## LISTED ENTRIES

-=-=-=-=-

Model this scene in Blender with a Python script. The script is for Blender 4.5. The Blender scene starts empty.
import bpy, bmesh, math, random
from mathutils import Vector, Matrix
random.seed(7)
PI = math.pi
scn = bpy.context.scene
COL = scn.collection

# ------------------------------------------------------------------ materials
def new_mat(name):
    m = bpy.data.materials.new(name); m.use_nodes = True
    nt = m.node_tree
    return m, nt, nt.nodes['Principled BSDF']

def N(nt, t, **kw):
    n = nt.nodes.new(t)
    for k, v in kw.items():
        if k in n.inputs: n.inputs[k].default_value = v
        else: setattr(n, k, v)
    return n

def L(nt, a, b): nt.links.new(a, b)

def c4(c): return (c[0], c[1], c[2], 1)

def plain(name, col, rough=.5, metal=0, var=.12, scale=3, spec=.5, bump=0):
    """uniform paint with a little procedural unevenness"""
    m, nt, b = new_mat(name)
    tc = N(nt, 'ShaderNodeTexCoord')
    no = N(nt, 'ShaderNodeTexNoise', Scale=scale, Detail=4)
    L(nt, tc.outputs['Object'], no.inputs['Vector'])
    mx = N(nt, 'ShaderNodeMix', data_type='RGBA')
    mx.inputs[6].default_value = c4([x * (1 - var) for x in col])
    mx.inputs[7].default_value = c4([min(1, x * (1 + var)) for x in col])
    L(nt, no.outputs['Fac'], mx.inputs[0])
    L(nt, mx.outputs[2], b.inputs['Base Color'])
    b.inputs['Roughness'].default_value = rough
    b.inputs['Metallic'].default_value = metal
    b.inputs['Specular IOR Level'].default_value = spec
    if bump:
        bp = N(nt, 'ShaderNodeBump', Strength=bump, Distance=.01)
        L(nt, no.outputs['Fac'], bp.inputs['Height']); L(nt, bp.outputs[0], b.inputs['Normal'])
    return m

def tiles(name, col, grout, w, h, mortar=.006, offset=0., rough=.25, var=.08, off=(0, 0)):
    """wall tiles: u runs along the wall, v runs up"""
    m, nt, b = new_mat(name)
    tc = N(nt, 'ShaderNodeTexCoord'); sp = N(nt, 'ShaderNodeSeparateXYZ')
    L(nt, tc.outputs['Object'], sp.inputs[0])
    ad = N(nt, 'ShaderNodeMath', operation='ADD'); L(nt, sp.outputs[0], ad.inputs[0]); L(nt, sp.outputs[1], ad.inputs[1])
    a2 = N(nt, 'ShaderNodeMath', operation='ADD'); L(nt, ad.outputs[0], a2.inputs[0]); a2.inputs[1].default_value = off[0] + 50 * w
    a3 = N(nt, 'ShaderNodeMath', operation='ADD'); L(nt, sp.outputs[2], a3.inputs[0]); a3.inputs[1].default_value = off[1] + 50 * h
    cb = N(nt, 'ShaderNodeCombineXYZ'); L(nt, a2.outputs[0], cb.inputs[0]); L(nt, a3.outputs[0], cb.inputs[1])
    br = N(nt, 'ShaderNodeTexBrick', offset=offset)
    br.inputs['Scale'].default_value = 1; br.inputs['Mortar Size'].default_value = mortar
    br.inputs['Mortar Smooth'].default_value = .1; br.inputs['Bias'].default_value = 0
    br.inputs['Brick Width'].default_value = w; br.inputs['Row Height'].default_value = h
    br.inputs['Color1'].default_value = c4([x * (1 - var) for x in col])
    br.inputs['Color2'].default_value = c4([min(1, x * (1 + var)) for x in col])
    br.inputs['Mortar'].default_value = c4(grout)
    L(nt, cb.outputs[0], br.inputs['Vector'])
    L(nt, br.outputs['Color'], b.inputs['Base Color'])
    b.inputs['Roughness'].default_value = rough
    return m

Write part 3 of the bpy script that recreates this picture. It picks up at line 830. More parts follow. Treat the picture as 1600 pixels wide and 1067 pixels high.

-=-=-=-=-

## AIM OF THE TASK
Copy each entry exactly, with nothing added or dropped.

## ANSWER IN FULL
Model this scene in Blender with a Python script. The script is for Blender 4.5. The Blender scene starts empty.
import bpy, bmesh, math, random
from mathutils import Vector, Matrix
random.seed(7)
PI = math.pi
scn = bpy.context.scene
COL = scn.collection

# ------------------------------------------------------------------ materials
def new_mat(name):
    m = bpy.data.materials.new(name); m.use_nodes = True
    nt = m.node_tree
    return m, nt, nt.nodes['Principled BSDF']

def N(nt, t, **kw):
    n = nt.nodes.new(t)
    for k, v in kw.items():
        if k in n.inputs: n.inputs[k].default_value = v
        else: setattr(n, k, v)
    return n

def L(nt, a, b): nt.links.new(a, b)

def c4(c): return (c[0], c[1], c[2], 1)

def plain(name, col, rough=.5, metal=0, var=.12, scale=3, spec=.5, bump=0):
    """uniform paint with a little procedural unevenness"""
    m, nt, b = new_mat(name)
    tc = N(nt, 'ShaderNodeTexCoord')
    no = N(nt, 'ShaderNodeTexNoise', Scale=scale, Detail=4)
    L(nt, tc.outputs['Object'], no.inputs['Vector'])
    mx = N(nt, 'ShaderNodeMix', data_type='RGBA')
    mx.inputs[6].default_value = c4([x * (1 - var) for x in col])
    mx.inputs[7].default_value = c4([min(1, x * (1 + var)) for x in col])
    L(nt, no.outputs['Fac'], mx.inputs[0])
    L(nt, mx.outputs[2], b.inputs['Base Color'])
    b.inputs['Roughness'].default_value = rough
    b.inputs['Metallic'].default_value = metal
    b.inputs['Specular IOR Level'].default_value = spec
    if bump:
        bp = N(nt, 'ShaderNodeBump', Strength=bump, Distance=.01)
        L(nt, no.outputs['Fac'], bp.inputs['Height']); L(nt, bp.outputs[0], b.inputs['Normal'])
    return m

def tiles(name, col, grout, w, h, mortar=.006, offset=0., rough=.25, var=.08, off=(0, 0)):
    """wall tiles: u runs along the wall, v runs up"""
    m, nt, b = new_mat(name)
    tc = N(nt, 'ShaderNodeTexCoord'); sp = N(nt, 'ShaderNodeSeparateXYZ')
    L(nt, tc.outputs['Object'], sp.inputs[0])
    ad = N(nt, 'ShaderNodeMath', operation='ADD'); L(nt, sp.outputs[0], ad.inputs[0]); L(nt, sp.outputs[1], ad.inputs[1])
    a2 = N(nt, 'ShaderNodeMath', operation='ADD'); L(nt, ad.outputs[0], a2.inputs[0]); a2.inputs[1].default_value = off[0] + 50 * w
    a3 = N(nt, 'ShaderNodeMath', operation='ADD'); L(nt, sp.outputs[2], a3.inputs[0]); a3.inputs[1].default_value = off[1] + 50 * h
    cb = N(nt, 'ShaderNodeCombineXYZ'); L(nt, a2.outputs[0], cb.inputs[0]); L(nt, a3.outputs[0], cb.inputs[1])
    br = N(nt, 'ShaderNodeTexBrick', offset=offset)
    br.inputs['Scale'].default_value = 1; br.inputs['Mortar Size'].default_value = mortar
    br.inputs['Mortar Smooth'].default_value = .1; br.inputs['Bias'].default_value = 0
    br.inputs['Brick Width'].default_value = w; br.inputs['Row Height'].default_value = h
    br.inputs['Color1'].default_value = c4([x * (1 - var) for x in col])
    br.inputs['Color2'].default_value = c4([min(1, x * (1 + var)) for x in col])
    br.inputs['Mortar'].default_value = c4(grout)
    L(nt, cb.outputs[0], br.inputs['Vector'])
    L(nt, br.outputs['Color'], b.inputs['Base Color'])
    b.inputs['Roughness'].default_value = rough
    return m

Write part 3 of the bpy script that recreates this picture. It picks up at line 830. More parts follow. Treat the picture as 1600 pixels wide and 1067 pixels high.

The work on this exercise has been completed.